5. Terrible Vanity Projects: Used to be, being an actor — a star, even! — was enough. Maybe they had directing ambitions, at most. Not anymore. Now, every brooding handsome person has a dubious band, every starlet a record deal, and a few cover Tom Waits. (The exception, of course, is Franco, whose random forays have only served to cement his reputation for...well, we're not sure.)
Case Study: Zach Braff. First, he was just the mildly amusing schmendrick from Scrubs. Then he showed us his soul. And it was a cliche.

6. Rumors of Dickishness: It's kind of heartbreaking to hear that this nice-seeming TV host was a tyrant to that friend of a friend who interned on the show, or that that married star hit on somebody's sister in a really sleazy way this one time or that the down-to-Earth-seeming rock star was a total diva who stiffed your neighbor's cousin the time he waited on him. Then you always have to act like, 'oh, well, I assumed he was a jerk but I like some of his work.' The only consolation is the power to pass those rumors along.

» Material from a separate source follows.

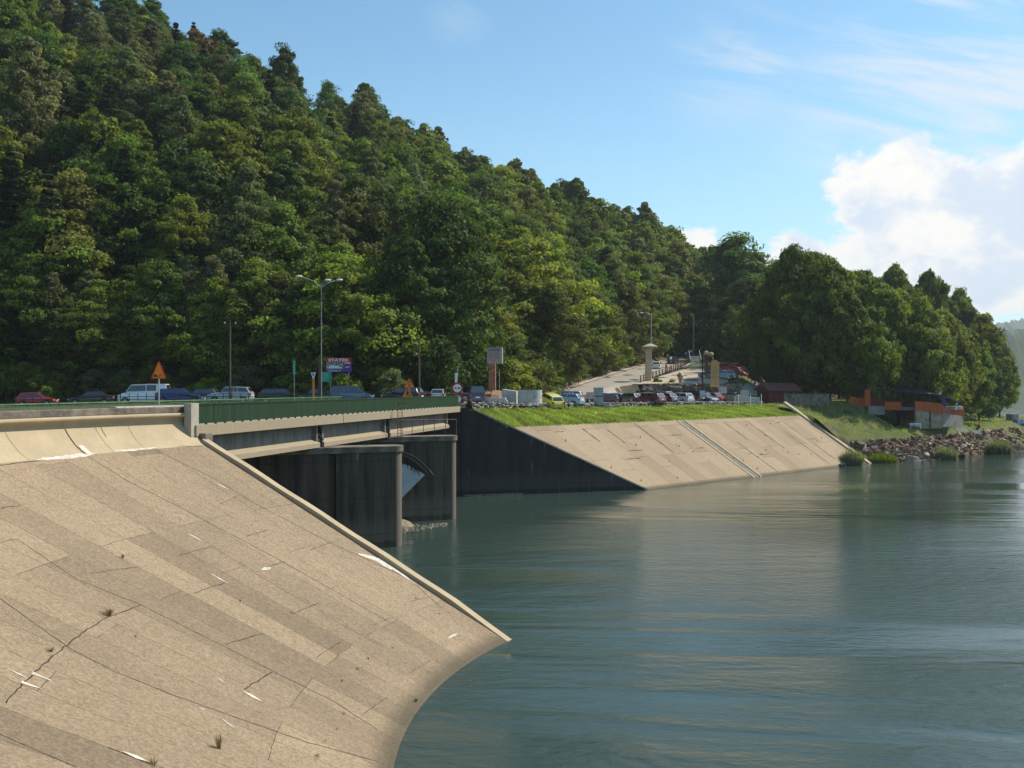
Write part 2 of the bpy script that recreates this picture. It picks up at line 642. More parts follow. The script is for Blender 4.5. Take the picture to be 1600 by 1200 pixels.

Case Study: Well, that would be spreading gossip.

7. Cheating: Jesse James recently described himself as "the most hated man in the world," most of us thought you wish. But if James had had millions of rabid fans, chances are this would have put him on a global-hatred level. We all fall for the storyline, and much as we might play at sophistication, most of us are put off by the confirmation that yet another star is, in fact, just a typical jerk with a good PR machine. And we've been had.
Case Study: Tiger Woods didn't just play Elin for a fool — we were all taken in, even those of us who might have said that we assumed the worst of everyone. And for this we cannot forgive him.